Berkman's injury is particularly galling when one considers how one could have made a case for his being the offensive linchpin of the team even when Beltran was in the fold - his .333 EQA easily disposes of the .308 mark posted by Beltran during his time as a Rocketman. Now that the allure of the Big Apple and all their monies have made Berkman the hands-down go-to guy, missing him for at least a month could make for a very rough start.

If any good has come out of this from a Houston fan's point of view, it's that losing players temporarily and permanently to injuries and free agency has likely made the team realize just how important Berkman is to the organization's future. As a result, he was recently signed to a six-year, $85M contract that ends up looking pretty good when stacked next to the deals given out this winter, particularly the one to Magglio Ordonez.

Men whose lowest EQA in their four full Major League seasons is .310, and still find themselves squarely in their peak are exactly the kind of players you lock up if you're inclined to give out extra long contracts. Sure, it could wind up being a problem down the line, but Berkman will only be 34 in its final year, and as contracts longer than four years go, this one's a pretty decent bet, and one the Astros had to make.

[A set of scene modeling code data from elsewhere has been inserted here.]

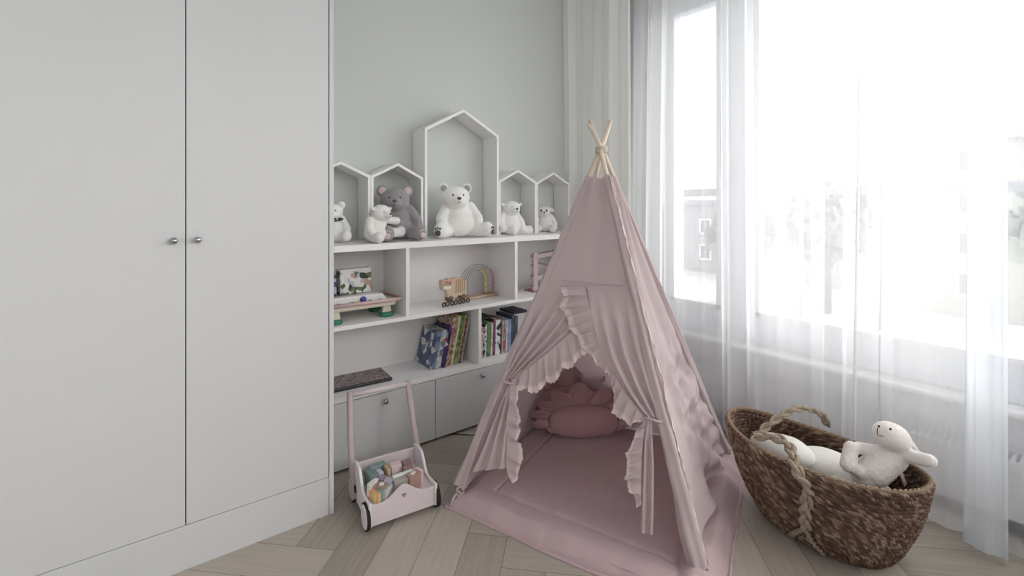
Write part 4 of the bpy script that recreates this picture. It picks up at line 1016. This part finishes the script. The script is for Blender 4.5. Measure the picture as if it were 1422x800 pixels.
for (px, py) in ((1236.5, 596), (1220.5, 592)):
    d = ray(px, py); # eye sits on the head surface
    MB().ball(W(px, py, 1.51-.040 if px > 1225 else 1.51-.030), .0034, 10, 8).build('eye', M_BLACK, bun, smooth=True)
ms = MB(); ms.tube([W(1219, 594, 1.475), W(1218, 600, 1.470), W(1219, 605, 1.468), W(1227, 606, 1.464)], .0011, 6); ms.build('stitched_mouth', M_BLACK, bun)
ears_ = MB()
ears_.capsule(W(1254, 604, 1.50), W(1270, 626, 1.515), .009, .012); ears_.capsule(W(1254, 600, 1.53), W(1266, 620, 1.56), .009, .012)
ears_.build('ear', mat('ear_grey_white', (226, 222, 220), 1, spec=.05), bun, remesh=.004, smit=2)
sk_ = MB()
for k in range(5):
    a = W(1247+k*1.5, 652+k*3.5, 1.50); sk_.tube([a, a+RD*.010+Vector((0, 0, -.012)), a+RD*.006+Vector((0, 0, -.022))], [.0035, .005, .002], 6)
sk_.build('tail_fringe', M_LACE, bun, smooth=True)
def blob(name, label, c, r, m, seed, R=None, cat='soft toy'):
    mb = MB(); mb.ball(c, r, 28, 18, R)
    for i, p in enumerate(mb.v): mb.v[i] = p + (p-Vector(c)).normalized()*.008*nz(p, 14, seed)
    o = mb.build(name, m, smooth=True); return tag(o, label, cat)
M_WTOY = mat('off_white_fleece', (236, 234, 228), 1, bump=.3, bscale=120, spec=.05)
c = W(1083, 618, 1.70); p1 = blob('soft_cushion', 'off-white rounded cushion at the left end of the basket', (c.x+.02, c.y, .262), (.07, .11, .05), M_WTOY, 2, cat='cushion')
MB().tube([c+Vector((0, 0, -.01))+RD*(-.03+.012*k)+Vector((0, 0, .002*k)) for k in range(5)], .003, 6).build('seam', M_ROPE, p1)
c = W(1150, 650, 1.62); blob('soft_cushion', 'second off-white cushion lying beside the rabbit in the basket', (c.x+.04, c.y+.02, .238), (.08, .10, .05), M_WTOY, 5, cat='cushion')
blob('folded_blanket', 'white folded blanket under the rabbit inside the basket', (1.87, .60, .15), (.10, .17, .13), M_WTOY, 8, cat='blanket')
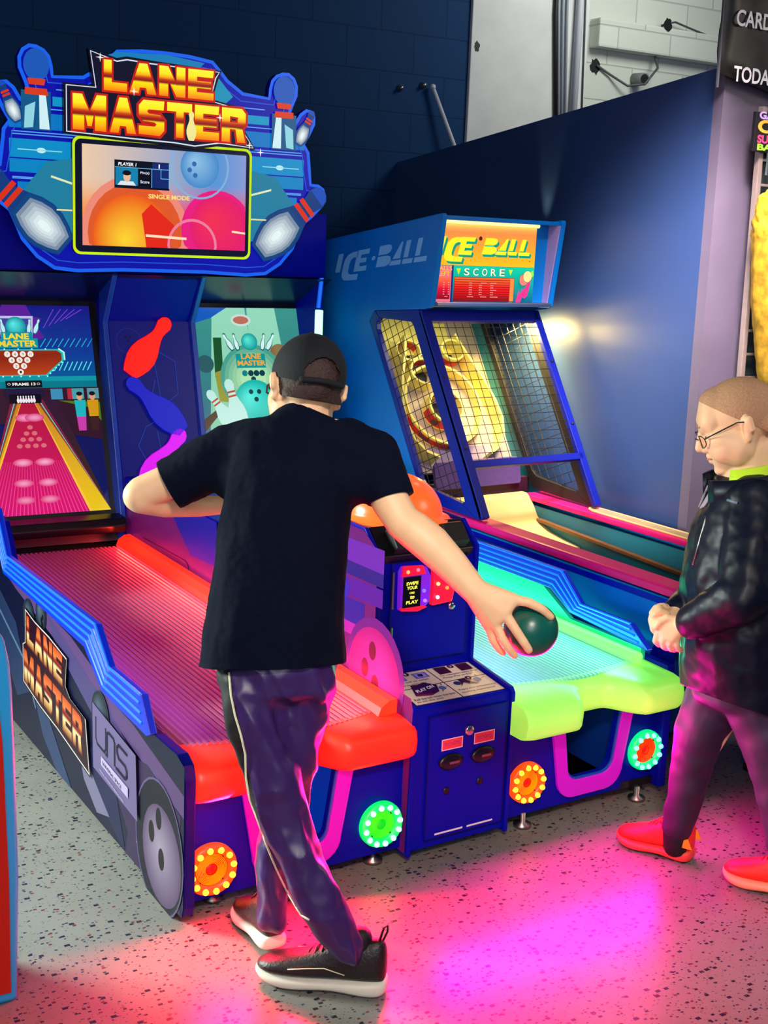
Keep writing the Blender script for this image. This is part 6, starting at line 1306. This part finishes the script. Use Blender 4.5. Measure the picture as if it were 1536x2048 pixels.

This offense is a question mark, relying heavily on one legitimate superstar who will miss significant time, two aging and fading stars, three young players who are unproven yet have good upside, and two gentlemen whose best offensive asset is their defense. The Astros are unlikely to terrorize the division, but to dismiss them completely would be folly. The offseason has wounded this team, but it's best to resist complacency and remember how dangerous a wounded animal can be.